On nous ment. On se moque de nous.

Si le consentement n’a pas vocation à transformer la nature d’un acte, pourquoi prétendre qu’il peut faire la différence entre sexe (bon) et viol (mauvais) ? Comme dit au début, le consentement ne devrait être pertinent que lorsque l’acte n’est pas intrinsèquement mauvais. Le viol est intrinsèquement mauvais. Sauf que trop souvent sa nature répréhensible est perçue comme l’absence de consentement. Avec le viol donc, le consentement nous pousse dans une définition circulaire : nous sommes condamnées au sur-place.

Le viol est en plus défini par pénétration uniquement parce que celui-ci est l’acte suprême pour les hommes. Pas pour les femmes. Le viol réduit à la pénétration ne peut rendre compte du sentiment de violation et d’annihilation qu’une main insistante, qu’un regard humiliant, qu’un geste blessant peuvent provoquer chez une femme. Si les lois masculines établissent différents degrés de gravité dans la violence sexuelle ce n’est pas uniquement parce que celle-ci est endémique et protéiforme : c’est avant tout pour se laisser une marge de manœuvre.

Comment rendre sens de ces propos dans le cadre du débat actuel sur l’âge de consentement des mineures ? Bien sûr, je me dois de saluer toute initiative dans le bon sens, habituée comme je suis à me délecter des miettes. Merci messieurs d’avoir pensé à moi, je vous en sais gré. Mais messieurs j’aspire au plat. Et j’ai très faim. Une faim comme seule une femme peut en avoir.

Treize ans. Pourquoi treize ans ? Pourquoi avoir d’abord accepté un seuil de non-consentement en-dessous de treize ans ? Parce que treize ans c’est la puberté. C’est l’âge des menstruations. La différence sexuelle jusqu’à alors minime et inconséquente devient soudainement si tangible. À ce propos, au lieu de se focaliser sur un aspect du sexe (les parties génitales), il vaudrait mieux rendre compte de la différence sexuée en parlant de menstruantes et spermiques comme le soutient Liliana Ricci : deux réalités commensurables qui rendent le mensonge du changement de sexe éclatant. Bref, en Patriarquie, à treize ans une fille devient femme. Si vous pensiez comme moi que RF signifiait République Féministe, vous voilà tout aussi troublées de découvrir qu’il s’agit en réalité de République Fallocrate — la réforme orthographique est passée par là aussi, c’est comme girafe ou farmacie [1]. Avant la puberté, les filles et les garçons sont des enfants. Un enfant, en Patriarquie est assimilable à une femme. C’est pour cela par exemple que les garçons jusqu’à un certain âge vont dans les toilettes des femmes avec leurs mères car celles des hommes sont un territoire dangereux. Un enfant (au masculin faussement neutre) est donc en proie aux hommes. Même s’ils resteront vulnérables jusqu’à l’âge adulte, à la puberté, les garçons changent de camp. Nos sénateurs savent tout cela. Ils l’ont vécu.
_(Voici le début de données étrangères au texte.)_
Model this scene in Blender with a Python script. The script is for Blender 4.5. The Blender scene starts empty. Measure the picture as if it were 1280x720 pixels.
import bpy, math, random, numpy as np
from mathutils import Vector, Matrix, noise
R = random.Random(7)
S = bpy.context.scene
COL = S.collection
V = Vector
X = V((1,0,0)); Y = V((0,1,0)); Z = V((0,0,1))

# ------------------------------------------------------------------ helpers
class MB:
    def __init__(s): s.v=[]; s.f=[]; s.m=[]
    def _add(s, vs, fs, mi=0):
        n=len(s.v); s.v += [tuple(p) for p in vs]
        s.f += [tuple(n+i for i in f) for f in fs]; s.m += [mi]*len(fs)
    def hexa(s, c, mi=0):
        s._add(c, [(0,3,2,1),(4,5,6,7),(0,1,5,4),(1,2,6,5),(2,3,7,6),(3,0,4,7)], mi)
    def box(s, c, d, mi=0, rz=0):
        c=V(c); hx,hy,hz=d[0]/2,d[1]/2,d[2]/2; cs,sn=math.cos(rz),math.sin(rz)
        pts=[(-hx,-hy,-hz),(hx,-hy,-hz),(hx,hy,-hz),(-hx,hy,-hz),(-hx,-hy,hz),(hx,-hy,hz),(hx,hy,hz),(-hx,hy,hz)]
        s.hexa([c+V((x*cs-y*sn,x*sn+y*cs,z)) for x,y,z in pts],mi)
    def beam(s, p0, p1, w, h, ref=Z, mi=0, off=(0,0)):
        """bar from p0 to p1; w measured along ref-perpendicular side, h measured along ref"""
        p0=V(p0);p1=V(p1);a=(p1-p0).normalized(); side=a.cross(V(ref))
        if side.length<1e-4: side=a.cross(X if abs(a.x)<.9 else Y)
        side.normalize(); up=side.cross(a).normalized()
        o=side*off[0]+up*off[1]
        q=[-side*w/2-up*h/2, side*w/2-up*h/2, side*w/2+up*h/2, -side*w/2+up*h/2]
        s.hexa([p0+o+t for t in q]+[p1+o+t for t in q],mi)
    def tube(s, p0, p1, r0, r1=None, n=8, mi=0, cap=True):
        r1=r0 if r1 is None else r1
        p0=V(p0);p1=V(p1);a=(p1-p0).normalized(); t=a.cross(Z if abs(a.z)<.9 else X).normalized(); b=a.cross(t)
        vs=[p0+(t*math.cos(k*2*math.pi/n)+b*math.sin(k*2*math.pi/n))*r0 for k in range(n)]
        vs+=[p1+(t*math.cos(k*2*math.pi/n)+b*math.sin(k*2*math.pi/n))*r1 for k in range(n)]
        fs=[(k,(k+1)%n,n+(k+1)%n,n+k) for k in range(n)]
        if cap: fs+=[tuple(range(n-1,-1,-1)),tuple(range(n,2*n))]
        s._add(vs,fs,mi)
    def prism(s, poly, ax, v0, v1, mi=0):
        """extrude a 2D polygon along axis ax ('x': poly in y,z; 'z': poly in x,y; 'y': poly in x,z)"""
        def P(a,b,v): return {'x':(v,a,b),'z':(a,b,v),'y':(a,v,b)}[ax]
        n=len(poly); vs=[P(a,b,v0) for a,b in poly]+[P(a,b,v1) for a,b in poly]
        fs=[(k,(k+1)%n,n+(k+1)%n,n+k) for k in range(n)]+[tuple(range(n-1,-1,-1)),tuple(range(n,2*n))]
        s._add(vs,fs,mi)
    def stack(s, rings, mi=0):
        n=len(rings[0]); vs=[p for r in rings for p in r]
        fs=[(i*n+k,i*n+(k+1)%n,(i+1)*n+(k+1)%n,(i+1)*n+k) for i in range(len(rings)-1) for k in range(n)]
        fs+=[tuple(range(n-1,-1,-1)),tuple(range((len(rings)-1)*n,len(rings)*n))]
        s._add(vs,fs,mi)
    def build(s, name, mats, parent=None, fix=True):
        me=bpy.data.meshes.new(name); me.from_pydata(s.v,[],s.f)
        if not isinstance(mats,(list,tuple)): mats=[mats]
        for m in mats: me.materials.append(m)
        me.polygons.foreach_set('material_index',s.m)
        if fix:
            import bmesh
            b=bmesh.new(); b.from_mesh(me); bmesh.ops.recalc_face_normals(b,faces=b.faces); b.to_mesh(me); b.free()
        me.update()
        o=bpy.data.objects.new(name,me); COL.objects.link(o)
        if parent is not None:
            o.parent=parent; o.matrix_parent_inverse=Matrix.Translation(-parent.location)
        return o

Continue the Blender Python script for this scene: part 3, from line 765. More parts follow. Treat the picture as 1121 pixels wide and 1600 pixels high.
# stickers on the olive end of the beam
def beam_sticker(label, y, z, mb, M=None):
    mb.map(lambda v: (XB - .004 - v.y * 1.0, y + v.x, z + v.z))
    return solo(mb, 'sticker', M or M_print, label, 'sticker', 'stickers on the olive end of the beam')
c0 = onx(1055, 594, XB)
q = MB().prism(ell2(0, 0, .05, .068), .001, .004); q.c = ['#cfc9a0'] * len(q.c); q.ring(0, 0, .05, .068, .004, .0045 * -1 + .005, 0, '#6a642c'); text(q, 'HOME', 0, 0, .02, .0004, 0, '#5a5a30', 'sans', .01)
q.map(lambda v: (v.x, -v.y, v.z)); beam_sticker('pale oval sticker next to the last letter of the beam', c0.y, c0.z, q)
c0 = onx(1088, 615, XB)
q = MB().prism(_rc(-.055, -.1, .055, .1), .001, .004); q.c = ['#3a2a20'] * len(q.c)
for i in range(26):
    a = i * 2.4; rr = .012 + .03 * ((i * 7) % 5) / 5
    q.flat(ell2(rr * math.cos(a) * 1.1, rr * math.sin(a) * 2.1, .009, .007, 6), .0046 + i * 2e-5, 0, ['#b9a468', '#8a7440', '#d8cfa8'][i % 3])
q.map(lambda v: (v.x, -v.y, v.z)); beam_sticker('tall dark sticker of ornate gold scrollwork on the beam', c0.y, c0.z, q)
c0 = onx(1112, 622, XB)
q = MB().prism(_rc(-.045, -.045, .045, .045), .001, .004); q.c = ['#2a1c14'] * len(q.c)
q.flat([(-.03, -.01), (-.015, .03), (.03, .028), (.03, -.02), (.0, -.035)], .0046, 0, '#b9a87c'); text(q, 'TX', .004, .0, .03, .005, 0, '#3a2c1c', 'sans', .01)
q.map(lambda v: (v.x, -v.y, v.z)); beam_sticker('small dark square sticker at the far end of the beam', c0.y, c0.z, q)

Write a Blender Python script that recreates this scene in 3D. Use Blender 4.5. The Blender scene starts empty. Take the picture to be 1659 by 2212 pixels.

Quinze ans. Pourquoi quinze ans ? Pourquoi avoir remonté le seuil du non-consentement à quinze ans ? Plus simple cette fois, à cause du tollé des treize ans. Peut-être aussi que c’est communément à partir de quinze ans qu’on considère qu’une fille est en âge de procréer. L’autre question qu’on doit se poser est : Pourquoi soudainement une fille devient majeure sexuellement à quinze ans alors que pour être majeure politiquement elle doit attendre ses dix-huit ans, en séparant une énième fois les deux ? Avant même d’être citoyenne, la fille française peut être violée.

Une majorité légale est notamment là pour responsabiliser les individus. Mais ce n’est pas parce qu’on est responsable de ses actes que nous ne souffrons plus de ceux d’autrui. La possibilité de faire ses propres choix et d’en assumer les conséquences ne rend pas la violence subie moins douloureuse. De la même manière que ce n’est pas le consentement qui peut faire la différence entre sexe et viol, l’âge ne peut pas faire d’un préjudice un bénéfice. Si la prostitution est mauvaise, elle l’est à quarante-sept ans, elle l’est à treize. Comme dans le cas de la torture, les circonstances ne peuvent qu’empirer le cas, pas l’alléger.

Dernière question : Pourquoi le consentement ne fait son apparition que lorsqu’on parle des filles ? Pourquoi avons-nous une loi sur le viol qui ne mentionne même pas le mot « consentement » et soudain nous tergiversons sur l’accord d’une fillette de quatorze ans ? En fait, non, je n’en ai pas fini avec mes questions. Pourquoi n’introduisons-nous pas plutôt une loi contre l’écart d’âge [2]? Les hommes savent très bien à quel gâteau ils n’ont pas le droit de toucher. « À peine légale » (Barely Legal) est un grand succès pornographique. Ne sommes-nous pas dégoûtées par un homme de quarante ans qui « sort » avec une très jeune femme de dix-huit ans ? Tout ce qui n’est pas interdit est autorisé. Nous les femmes sommes forcées à pourchasser les lois pour remplir les lacunes. Pour démontrer que la légalité ne fait pas le droit. Que les lois ne sont pas toujours justes.

Et dans notre RF, si férue des lois qu’on pourrait en faire du papier peint pour couvrir un « pied-à-terre » de 200 m² Rive Gauche, qui est encore là pour croire que les lois des femmes seront jamais appliquées ? Le sexe n’est pas qu’une catégorie naturelle, c’est aussi une catégorie politique. Quand le magistrat, l’avocat, le policier, le juge sont des hommes qui y croit encore ?

Les hommes se moquent des femmes.

Yağmur Uygarkizi


[1] Non, bien sûr il n’y a rien de tout cela, pas la peine de me le signaler. Pareil pour la nuance sur la citoyenneté, majorité, etc., pas besoin de me le signaler. 
[2] Bien meilleure que celle de maintenant qui laisse toujours une chance aux lycéens de traîner autour de collégiennes. La galanterie s’apprend jeune dans notre pays.